Fernando e Sandra tiveram
que contratar advogado para se defenderem no incidente. Indaga-se: João, que foi
sucumbente no incidente, será condenado a pagar honorários advocatícios?

NÃO. Isso porque não há
condenação em honorários advocatícios em incidente de desconsideração da
personalidade jurídica. Vamos entender.

O art. 85 do
CPC/2015, ao tratar sobre os honorários advocatícios, afirma:

Art. 85. A sentença condenará o vencido a pagar
honorários ao advogado do vencedor.

 

O caput do
art. 136 do CPC, por sua vez, prevê expressamente que o incidente de
desconsideração da personalidade jurídica é resolvido por decisão interlocutória, e não
sentença:

Art. 136. Concluída a instrução, se
necessária, o incidente será resolvido por decisão interlocutória.

 

No § 1º do art.
85, o legislador excepcionou alguns casos em que são devidos honorários, embora
não se trate de sentença. Assim, quando o legislador quis, previu honorários
para algumas decisões interlocutórias:

Art. 85 (…)

§ 1º São devidos honorários
advocatícios na reconvenção, no cumprimento de sentença, provisório ou
definitivo, na execução, resistida ou não, e nos recursos interpostos,
cumulativamente.

 

Nesse rol não está incluído o
incidente de desconsideração da personalidade jurídica. Logo, não cabe a
condenação em honorários advocatícios.

 

Em suma:

Não há condenação em honorários
advocatícios em incidente de desconsideração da personalidade jurídica.

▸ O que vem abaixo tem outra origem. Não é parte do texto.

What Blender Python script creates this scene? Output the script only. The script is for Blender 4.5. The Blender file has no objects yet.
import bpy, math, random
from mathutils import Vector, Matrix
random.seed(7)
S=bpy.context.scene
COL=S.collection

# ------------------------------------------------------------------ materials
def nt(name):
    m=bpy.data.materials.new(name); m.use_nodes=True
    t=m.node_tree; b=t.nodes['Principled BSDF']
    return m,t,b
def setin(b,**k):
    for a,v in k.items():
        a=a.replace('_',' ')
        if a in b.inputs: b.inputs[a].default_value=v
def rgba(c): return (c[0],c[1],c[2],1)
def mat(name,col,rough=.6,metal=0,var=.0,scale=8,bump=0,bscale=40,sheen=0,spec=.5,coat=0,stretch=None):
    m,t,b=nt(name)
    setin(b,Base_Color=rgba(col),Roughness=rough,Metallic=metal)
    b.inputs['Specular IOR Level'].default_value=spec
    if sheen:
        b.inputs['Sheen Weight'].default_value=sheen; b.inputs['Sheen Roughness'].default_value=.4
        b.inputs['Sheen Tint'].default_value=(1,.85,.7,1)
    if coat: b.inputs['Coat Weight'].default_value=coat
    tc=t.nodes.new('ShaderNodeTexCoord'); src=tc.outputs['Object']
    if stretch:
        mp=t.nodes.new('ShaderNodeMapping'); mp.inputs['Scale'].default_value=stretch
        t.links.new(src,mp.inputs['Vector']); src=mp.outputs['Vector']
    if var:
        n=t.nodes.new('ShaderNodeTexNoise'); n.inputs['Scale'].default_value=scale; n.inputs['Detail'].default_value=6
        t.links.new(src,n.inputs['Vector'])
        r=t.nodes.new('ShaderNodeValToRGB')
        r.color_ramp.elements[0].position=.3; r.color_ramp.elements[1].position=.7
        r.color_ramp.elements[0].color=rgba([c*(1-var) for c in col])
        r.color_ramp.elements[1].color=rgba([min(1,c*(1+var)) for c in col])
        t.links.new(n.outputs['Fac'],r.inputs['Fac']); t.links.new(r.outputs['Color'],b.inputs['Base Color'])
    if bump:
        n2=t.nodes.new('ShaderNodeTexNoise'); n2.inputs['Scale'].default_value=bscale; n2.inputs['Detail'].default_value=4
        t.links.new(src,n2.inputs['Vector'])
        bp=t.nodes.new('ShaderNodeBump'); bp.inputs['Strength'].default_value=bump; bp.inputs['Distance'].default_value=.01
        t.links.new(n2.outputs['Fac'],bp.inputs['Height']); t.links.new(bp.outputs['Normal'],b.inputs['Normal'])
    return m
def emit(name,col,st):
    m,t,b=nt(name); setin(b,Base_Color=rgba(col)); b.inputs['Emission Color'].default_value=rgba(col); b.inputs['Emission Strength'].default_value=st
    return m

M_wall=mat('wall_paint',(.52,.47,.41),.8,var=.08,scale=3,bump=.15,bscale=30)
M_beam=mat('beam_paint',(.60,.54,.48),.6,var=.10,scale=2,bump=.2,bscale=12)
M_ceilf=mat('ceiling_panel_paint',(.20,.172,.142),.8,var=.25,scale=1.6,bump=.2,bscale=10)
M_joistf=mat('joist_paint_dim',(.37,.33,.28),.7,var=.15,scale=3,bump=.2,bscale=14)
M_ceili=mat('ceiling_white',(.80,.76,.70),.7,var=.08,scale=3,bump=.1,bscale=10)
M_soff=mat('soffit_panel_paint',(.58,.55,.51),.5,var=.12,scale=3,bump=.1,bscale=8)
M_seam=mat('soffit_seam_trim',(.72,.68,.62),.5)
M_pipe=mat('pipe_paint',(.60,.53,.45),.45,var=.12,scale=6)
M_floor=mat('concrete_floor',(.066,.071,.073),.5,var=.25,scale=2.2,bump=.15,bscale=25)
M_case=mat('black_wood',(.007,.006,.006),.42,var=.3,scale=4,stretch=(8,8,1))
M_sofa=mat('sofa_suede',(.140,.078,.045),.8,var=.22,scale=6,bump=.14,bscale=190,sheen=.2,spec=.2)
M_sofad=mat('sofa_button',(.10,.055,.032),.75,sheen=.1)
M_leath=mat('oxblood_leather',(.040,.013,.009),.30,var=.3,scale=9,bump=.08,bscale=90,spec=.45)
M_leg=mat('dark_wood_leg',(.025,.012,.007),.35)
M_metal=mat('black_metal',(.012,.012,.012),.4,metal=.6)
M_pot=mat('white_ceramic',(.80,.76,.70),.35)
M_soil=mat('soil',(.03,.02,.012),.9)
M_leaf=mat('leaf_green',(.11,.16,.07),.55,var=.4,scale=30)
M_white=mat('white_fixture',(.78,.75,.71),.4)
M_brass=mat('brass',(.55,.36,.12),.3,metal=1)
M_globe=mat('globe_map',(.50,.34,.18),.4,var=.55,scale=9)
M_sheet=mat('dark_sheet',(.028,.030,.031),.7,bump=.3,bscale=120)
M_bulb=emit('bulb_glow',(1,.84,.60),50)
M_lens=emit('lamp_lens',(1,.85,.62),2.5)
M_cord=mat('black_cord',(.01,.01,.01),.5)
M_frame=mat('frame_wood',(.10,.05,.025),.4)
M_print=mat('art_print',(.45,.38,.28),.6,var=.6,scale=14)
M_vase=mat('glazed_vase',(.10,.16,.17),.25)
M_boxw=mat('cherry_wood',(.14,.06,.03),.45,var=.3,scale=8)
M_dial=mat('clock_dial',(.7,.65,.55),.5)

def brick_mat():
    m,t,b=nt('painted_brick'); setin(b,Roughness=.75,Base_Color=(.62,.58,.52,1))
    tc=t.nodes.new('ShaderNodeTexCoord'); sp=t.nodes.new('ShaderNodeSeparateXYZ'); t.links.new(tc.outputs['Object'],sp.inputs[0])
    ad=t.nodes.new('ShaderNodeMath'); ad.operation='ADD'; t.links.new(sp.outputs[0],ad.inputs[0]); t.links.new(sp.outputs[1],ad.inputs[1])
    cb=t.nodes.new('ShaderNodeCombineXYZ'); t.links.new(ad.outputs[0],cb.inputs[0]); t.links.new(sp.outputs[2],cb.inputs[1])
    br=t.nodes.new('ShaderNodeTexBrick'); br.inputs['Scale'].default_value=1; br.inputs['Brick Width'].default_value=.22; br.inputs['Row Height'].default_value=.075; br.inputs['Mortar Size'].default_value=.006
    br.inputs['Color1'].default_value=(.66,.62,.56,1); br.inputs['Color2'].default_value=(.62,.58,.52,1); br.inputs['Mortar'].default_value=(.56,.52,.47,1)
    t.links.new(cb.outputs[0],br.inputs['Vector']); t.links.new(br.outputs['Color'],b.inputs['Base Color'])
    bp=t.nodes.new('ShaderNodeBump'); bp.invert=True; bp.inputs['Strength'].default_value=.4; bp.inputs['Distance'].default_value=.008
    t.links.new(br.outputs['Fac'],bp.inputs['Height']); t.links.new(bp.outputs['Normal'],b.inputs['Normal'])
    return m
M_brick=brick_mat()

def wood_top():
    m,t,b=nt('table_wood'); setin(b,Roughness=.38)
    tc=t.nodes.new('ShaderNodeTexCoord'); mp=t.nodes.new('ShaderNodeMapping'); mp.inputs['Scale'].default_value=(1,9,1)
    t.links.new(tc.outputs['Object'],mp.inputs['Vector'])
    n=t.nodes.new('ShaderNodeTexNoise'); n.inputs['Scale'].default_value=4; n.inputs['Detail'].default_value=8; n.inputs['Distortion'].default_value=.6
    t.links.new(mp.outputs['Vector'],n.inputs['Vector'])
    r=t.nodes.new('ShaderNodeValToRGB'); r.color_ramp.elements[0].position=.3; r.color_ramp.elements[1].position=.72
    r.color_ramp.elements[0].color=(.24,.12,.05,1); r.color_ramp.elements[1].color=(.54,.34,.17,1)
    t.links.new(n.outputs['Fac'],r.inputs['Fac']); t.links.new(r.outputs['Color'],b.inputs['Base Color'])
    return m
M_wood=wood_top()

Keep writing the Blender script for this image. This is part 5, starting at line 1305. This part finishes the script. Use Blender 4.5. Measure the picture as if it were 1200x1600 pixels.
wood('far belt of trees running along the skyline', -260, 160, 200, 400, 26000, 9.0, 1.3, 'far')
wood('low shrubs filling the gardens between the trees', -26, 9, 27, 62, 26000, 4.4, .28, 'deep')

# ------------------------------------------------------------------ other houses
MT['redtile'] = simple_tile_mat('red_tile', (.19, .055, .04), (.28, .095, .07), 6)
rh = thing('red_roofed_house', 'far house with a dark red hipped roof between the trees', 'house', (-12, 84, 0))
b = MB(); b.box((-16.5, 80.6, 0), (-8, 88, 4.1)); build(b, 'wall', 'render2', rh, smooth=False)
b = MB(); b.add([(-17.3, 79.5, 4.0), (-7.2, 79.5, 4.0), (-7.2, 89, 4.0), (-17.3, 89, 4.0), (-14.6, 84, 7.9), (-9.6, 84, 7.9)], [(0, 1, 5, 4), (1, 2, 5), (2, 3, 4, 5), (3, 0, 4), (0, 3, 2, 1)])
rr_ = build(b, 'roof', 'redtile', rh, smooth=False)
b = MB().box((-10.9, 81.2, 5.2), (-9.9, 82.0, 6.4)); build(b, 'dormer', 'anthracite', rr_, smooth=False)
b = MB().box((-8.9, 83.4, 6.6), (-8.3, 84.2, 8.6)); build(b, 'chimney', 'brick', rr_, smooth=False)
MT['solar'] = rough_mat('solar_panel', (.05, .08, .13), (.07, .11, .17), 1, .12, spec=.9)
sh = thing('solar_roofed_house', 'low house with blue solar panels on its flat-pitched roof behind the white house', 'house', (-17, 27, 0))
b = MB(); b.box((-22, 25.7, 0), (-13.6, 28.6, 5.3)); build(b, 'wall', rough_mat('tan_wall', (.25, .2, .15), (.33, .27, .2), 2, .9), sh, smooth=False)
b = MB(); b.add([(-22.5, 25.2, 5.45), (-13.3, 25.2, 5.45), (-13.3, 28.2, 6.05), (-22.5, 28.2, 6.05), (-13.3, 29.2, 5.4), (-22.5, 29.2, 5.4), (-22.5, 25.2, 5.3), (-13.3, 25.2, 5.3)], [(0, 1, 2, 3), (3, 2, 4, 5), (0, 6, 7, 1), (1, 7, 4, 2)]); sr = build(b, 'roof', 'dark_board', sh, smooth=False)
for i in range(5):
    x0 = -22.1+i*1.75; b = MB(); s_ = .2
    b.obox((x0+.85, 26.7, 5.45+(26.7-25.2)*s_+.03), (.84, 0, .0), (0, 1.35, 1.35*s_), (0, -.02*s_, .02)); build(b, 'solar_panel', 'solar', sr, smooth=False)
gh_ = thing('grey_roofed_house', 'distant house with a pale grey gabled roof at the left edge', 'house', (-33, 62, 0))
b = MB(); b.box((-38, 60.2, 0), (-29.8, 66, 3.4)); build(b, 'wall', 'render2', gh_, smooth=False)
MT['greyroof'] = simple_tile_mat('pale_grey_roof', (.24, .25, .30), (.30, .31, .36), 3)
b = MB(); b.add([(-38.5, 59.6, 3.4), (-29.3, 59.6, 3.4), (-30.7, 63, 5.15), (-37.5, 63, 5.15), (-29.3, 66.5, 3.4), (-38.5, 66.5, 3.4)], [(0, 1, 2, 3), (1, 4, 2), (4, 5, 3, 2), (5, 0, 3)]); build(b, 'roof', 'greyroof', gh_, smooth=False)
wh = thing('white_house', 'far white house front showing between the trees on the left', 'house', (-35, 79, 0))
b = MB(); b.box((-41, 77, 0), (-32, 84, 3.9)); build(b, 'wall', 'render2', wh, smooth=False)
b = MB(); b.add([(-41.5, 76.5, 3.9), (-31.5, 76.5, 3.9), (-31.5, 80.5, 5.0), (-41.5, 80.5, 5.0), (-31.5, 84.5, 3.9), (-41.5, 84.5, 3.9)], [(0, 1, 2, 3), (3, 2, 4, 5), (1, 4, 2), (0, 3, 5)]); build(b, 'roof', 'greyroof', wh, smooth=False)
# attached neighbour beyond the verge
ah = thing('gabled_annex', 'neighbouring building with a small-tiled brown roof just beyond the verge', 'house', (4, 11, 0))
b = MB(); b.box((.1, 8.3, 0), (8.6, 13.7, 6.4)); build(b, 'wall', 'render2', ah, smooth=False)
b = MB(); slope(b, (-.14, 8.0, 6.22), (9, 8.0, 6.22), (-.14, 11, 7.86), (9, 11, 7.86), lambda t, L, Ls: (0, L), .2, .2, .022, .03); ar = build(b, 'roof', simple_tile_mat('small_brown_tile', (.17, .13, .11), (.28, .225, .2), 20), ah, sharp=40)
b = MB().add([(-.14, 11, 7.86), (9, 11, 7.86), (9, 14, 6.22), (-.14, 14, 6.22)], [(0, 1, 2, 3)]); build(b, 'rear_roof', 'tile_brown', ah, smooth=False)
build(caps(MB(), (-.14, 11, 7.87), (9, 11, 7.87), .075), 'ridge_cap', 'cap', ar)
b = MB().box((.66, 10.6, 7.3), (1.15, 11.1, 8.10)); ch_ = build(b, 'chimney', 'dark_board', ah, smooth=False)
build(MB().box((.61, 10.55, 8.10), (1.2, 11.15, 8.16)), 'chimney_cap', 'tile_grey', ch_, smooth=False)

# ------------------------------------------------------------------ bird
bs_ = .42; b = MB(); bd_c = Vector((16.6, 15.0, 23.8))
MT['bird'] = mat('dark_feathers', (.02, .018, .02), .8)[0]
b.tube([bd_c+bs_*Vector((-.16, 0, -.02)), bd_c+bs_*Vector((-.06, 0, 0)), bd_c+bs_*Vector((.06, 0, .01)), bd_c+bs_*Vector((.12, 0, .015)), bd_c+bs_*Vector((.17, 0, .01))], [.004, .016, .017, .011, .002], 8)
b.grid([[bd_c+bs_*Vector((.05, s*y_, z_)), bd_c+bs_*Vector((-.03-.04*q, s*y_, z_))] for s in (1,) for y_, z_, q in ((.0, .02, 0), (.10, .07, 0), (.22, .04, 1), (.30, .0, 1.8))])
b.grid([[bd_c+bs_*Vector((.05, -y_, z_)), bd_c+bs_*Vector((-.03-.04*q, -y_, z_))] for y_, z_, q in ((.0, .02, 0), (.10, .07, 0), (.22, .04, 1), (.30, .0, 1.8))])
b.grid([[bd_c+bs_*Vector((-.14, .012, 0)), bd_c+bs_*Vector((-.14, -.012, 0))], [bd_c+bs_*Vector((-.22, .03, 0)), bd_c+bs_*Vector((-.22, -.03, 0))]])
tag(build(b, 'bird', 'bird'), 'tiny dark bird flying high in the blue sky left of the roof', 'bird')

Em regra, não é cabível a condenação em honorários
advocatícios em qualquer incidente processual, ressalvados os casos
excepcionais.

Tratando-se de incidente de desconsideração da
personalidade jurídica, não cabe a condenação nos ônus sucumbenciais em razão
da ausência de previsão legal. Logo, é irrelevante apurar quem deu causa ou foi
sucumbente no julgamento final do incidente.

STJ. 3ª Turma. REsp 1.845.536-SC, Rel. Min. Nancy Andrighi, Rel.
Acd. Min. Marco Aurélio Bellizze, julgado em 26/05/2020 (Info 673).